Auf die Frage, ob sie ihren Mitchristen irgendeinen guten Rat geben könne, erwiderte Nancy Yuen nachdenklich:
Sei wegen etwaiger Prüfungen, die über dich kommen können, niemals ängstlich oder besorgt. Jeder von uns muß in der einen oder anderen Hinsicht Prüfungen erwarten. Sie sind zu unserem Guten. Wir werden dadurch geschult und geläutert und können erkennen, was für Christen wir wirklich sind.
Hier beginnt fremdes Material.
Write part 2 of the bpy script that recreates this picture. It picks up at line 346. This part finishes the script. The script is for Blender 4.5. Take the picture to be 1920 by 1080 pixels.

Prüfungen zeigen uns, wie stark unser Glaube in Wirklichkeit ist und wo er gestärkt werden muß. Die Prüfungen, die ich durchmachte, haben bewirkt, daß ich mich heute im Glauben viel stärker fühle. Sei deshalb niemals ängstlich. Bei vielen Gelegenheiten waren mir die Worte des Apostels Petrus ein wahrer Trost, der sagte, daß wir ‘all unsere Sorge auf Jehova werfen sollen, weil er für uns sorgt’ (1. Petr. 5:6, 7). Auch du kannst es tun.
Dieses Beispiel des Ausharrens und der Loyalität, das unsere ergebene Schwester gab, ist sowohl ermunternd als auch glaubensstärkend. Seit über zwei Jahrzehnten gedenken Jehovas Zeugen auf der ganzen Erde in ihren Gebeten ihrer lieben Brüder und Schwestern in China. Jetzt haben wir aus erster Hand erfahren, wie Jehova Gott bis heute liebevoll für sie gesorgt und sie aufrechterhalten hat.
Am 15. Februar 1979 besuchte Nancy Yuen das Zweigbüro der Wachtturm-Gesellschaft in Hongkong, am 16. Februar war sie zum erstenmal nach 22 Jahren in einer christlichen Zusammenkunft anwesend, und am 17. Februar beteiligte sie sich wieder gemeinsam mit ihren Brüdern an der Verkündigung des Königreiches Gottes von Haus zu Haus. Wir fühlen uns veranlaßt, Jehova für solche neuzeitlichen Beispiele der Treue zu danken, durch die alle wahren Christen ermuntert werden, ihrem Gott, Jehova, loyal ergeben zu bleiben.